→ **Task statement**: Print each line exactly as it is given.

→ **Stored data**:
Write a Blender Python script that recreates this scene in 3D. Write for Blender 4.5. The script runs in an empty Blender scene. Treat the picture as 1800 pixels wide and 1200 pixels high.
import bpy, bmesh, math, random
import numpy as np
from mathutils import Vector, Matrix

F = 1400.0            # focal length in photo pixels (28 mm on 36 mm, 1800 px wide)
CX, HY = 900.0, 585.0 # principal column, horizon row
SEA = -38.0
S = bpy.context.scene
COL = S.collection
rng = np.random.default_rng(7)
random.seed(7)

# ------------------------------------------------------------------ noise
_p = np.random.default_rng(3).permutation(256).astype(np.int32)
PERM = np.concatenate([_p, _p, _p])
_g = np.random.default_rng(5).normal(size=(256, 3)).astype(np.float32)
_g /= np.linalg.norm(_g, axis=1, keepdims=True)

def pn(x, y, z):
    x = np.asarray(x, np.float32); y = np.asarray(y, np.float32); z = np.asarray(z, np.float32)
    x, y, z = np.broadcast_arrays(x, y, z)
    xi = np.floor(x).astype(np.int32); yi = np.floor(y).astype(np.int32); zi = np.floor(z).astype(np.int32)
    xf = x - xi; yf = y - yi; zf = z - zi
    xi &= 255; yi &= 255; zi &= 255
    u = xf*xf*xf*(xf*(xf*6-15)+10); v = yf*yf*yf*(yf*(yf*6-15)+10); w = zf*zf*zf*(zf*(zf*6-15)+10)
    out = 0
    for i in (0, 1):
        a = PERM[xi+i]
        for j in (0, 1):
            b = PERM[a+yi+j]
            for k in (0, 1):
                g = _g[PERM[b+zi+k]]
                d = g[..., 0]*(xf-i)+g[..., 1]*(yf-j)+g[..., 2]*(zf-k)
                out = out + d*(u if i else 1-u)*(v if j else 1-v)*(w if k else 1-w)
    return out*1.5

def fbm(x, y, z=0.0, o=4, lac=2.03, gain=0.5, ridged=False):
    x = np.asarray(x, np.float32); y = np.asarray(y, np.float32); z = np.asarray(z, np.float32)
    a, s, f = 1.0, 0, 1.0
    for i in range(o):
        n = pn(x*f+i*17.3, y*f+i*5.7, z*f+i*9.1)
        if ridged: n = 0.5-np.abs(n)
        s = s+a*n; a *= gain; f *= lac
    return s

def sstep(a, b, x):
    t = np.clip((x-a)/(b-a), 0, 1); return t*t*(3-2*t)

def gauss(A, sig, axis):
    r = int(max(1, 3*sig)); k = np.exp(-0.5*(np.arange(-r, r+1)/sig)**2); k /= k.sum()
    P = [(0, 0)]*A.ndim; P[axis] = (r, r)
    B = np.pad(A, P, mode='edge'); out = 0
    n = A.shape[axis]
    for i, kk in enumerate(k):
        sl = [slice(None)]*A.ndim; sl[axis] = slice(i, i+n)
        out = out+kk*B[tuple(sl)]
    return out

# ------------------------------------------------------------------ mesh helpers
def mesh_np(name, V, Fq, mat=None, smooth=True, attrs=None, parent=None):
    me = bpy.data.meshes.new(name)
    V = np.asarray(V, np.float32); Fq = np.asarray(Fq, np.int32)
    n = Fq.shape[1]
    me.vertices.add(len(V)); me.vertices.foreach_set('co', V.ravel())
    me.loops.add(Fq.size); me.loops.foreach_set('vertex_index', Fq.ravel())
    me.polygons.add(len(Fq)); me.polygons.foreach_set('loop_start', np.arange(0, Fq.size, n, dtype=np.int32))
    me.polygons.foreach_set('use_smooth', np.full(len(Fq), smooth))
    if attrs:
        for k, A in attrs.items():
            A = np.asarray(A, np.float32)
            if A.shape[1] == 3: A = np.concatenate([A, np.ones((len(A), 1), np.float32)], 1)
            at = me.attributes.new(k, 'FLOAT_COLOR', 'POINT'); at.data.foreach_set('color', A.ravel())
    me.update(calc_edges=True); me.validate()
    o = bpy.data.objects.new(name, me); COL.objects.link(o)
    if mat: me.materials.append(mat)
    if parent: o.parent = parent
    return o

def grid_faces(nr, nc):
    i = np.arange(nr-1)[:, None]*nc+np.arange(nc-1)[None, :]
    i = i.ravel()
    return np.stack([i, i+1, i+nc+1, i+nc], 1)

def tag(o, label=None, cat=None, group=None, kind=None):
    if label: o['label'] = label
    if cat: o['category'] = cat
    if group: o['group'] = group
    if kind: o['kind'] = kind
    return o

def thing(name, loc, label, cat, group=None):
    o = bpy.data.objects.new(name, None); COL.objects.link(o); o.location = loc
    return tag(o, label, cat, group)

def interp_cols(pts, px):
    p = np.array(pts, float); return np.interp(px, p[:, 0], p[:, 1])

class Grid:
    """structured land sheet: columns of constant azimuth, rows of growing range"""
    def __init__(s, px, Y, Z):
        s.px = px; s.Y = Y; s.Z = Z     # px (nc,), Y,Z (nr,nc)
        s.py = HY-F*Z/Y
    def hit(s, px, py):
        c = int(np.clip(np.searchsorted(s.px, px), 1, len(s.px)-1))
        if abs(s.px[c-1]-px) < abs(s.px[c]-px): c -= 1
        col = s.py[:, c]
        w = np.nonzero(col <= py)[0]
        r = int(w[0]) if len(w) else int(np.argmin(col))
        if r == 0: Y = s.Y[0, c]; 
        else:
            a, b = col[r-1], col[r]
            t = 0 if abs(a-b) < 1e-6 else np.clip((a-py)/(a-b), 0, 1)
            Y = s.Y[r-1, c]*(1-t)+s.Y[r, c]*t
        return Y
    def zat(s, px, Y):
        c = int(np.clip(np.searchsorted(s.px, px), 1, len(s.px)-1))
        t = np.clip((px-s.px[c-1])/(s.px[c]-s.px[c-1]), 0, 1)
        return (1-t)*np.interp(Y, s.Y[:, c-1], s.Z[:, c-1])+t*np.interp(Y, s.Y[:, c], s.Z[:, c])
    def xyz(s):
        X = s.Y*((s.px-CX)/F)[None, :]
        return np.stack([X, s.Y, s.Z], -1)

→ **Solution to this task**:
Write a Blender Python script that recreates this scene in 3D. Write for Blender 4.5. The script runs in an empty Blender scene. Treat the picture as 1800 pixels wide and 1200 pixels high.
import bpy, bmesh, math, random
import numpy as np
from mathutils import Vector, Matrix

F = 1400.0            # focal length in photo pixels (28 mm on 36 mm, 1800 px wide)
CX, HY = 900.0, 585.0 # principal column, horizon row
SEA = -38.0
S = bpy.context.scene
COL = S.collection
rng = np.random.default_rng(7)
random.seed(7)

# ------------------------------------------------------------------ noise
_p = np.random.default_rng(3).permutation(256).astype(np.int32)
PERM = np.concatenate([_p, _p, _p])
_g = np.random.default_rng(5).normal(size=(256, 3)).astype(np.float32)
_g /= np.linalg.norm(_g, axis=1, keepdims=True)

def pn(x, y, z):
    x = np.asarray(x, np.float32); y = np.asarray(y, np.float32); z = np.asarray(z, np.float32)
    x, y, z = np.broadcast_arrays(x, y, z)
    xi = np.floor(x).astype(np.int32); yi = np.floor(y).astype(np.int32); zi = np.floor(z).astype(np.int32)
    xf = x - xi; yf = y - yi; zf = z - zi
    xi &= 255; yi &= 255; zi &= 255
    u = xf*xf*xf*(xf*(xf*6-15)+10); v = yf*yf*yf*(yf*(yf*6-15)+10); w = zf*zf*zf*(zf*(zf*6-15)+10)
    out = 0
    for i in (0, 1):
        a = PERM[xi+i]
        for j in (0, 1):
            b = PERM[a+yi+j]
            for k in (0, 1):
                g = _g[PERM[b+zi+k]]
                d = g[..., 0]*(xf-i)+g[..., 1]*(yf-j)+g[..., 2]*(zf-k)
                out = out + d*(u if i else 1-u)*(v if j else 1-v)*(w if k else 1-w)
    return out*1.5

def fbm(x, y, z=0.0, o=4, lac=2.03, gain=0.5, ridged=False):
    x = np.asarray(x, np.float32); y = np.asarray(y, np.float32); z = np.asarray(z, np.float32)
    a, s, f = 1.0, 0, 1.0
    for i in range(o):
        n = pn(x*f+i*17.3, y*f+i*5.7, z*f+i*9.1)
        if ridged: n = 0.5-np.abs(n)
        s = s+a*n; a *= gain; f *= lac
    return s

def sstep(a, b, x):
    t = np.clip((x-a)/(b-a), 0, 1); return t*t*(3-2*t)

def gauss(A, sig, axis):
    r = int(max(1, 3*sig)); k = np.exp(-0.5*(np.arange(-r, r+1)/sig)**2); k /= k.sum()
    P = [(0, 0)]*A.ndim; P[axis] = (r, r)
    B = np.pad(A, P, mode='edge'); out = 0
    n = A.shape[axis]
    for i, kk in enumerate(k):
        sl = [slice(None)]*A.ndim; sl[axis] = slice(i, i+n)
        out = out+kk*B[tuple(sl)]
    return out

# ------------------------------------------------------------------ mesh helpers
def mesh_np(name, V, Fq, mat=None, smooth=True, attrs=None, parent=None):
    me = bpy.data.meshes.new(name)
    V = np.asarray(V, np.float32); Fq = np.asarray(Fq, np.int32)
    n = Fq.shape[1]
    me.vertices.add(len(V)); me.vertices.foreach_set('co', V.ravel())
    me.loops.add(Fq.size); me.loops.foreach_set('vertex_index', Fq.ravel())
    me.polygons.add(len(Fq)); me.polygons.foreach_set('loop_start', np.arange(0, Fq.size, n, dtype=np.int32))
    me.polygons.foreach_set('use_smooth', np.full(len(Fq), smooth))
    if attrs:
        for k, A in attrs.items():
            A = np.asarray(A, np.float32)
            if A.shape[1] == 3: A = np.concatenate([A, np.ones((len(A), 1), np.float32)], 1)
            at = me.attributes.new(k, 'FLOAT_COLOR', 'POINT'); at.data.foreach_set('color', A.ravel())
    me.update(calc_edges=True); me.validate()
    o = bpy.data.objects.new(name, me); COL.objects.link(o)
    if mat: me.materials.append(mat)
    if parent: o.parent = parent
    return o

def grid_faces(nr, nc):
    i = np.arange(nr-1)[:, None]*nc+np.arange(nc-1)[None, :]
    i = i.ravel()
    return np.stack([i, i+1, i+nc+1, i+nc], 1)

def tag(o, label=None, cat=None, group=None, kind=None):
    if label: o['label'] = label
    if cat: o['category'] = cat
    if group: o['group'] = group
    if kind: o['kind'] = kind
    return o

def thing(name, loc, label, cat, group=None):
    o = bpy.data.objects.new(name, None); COL.objects.link(o); o.location = loc
    return tag(o, label, cat, group)

def interp_cols(pts, px):
    p = np.array(pts, float); return np.interp(px, p[:, 0], p[:, 1])

class Grid:
    """structured land sheet: columns of constant azimuth, rows of growing range"""
    def __init__(s, px, Y, Z):
        s.px = px; s.Y = Y; s.Z = Z     # px (nc,), Y,Z (nr,nc)
        s.py = HY-F*Z/Y
    def hit(s, px, py):
        c = int(np.clip(np.searchsorted(s.px, px), 1, len(s.px)-1))
        if abs(s.px[c-1]-px) < abs(s.px[c]-px): c -= 1
        col = s.py[:, c]
        w = np.nonzero(col <= py)[0]
        r = int(w[0]) if len(w) else int(np.argmin(col))
        if r == 0: Y = s.Y[0, c]; 
        else:
            a, b = col[r-1], col[r]
            t = 0 if abs(a-b) < 1e-6 else np.clip((a-py)/(a-b), 0, 1)
            Y = s.Y[r-1, c]*(1-t)+s.Y[r, c]*t
        return Y
    def zat(s, px, Y):
        c = int(np.clip(np.searchsorted(s.px, px), 1, len(s.px)-1))
        t = np.clip((px-s.px[c-1])/(s.px[c]-s.px[c-1]), 0, 1)
        return (1-t)*np.interp(Y, s.Y[:, c-1], s.Z[:, c-1])+t*np.interp(Y, s.Y[:, c], s.Z[:, c])
    def xyz(s):
        X = s.Y*((s.px-CX)/F)[None, :]
        return np.stack([X, s.Y, s.Z], -1)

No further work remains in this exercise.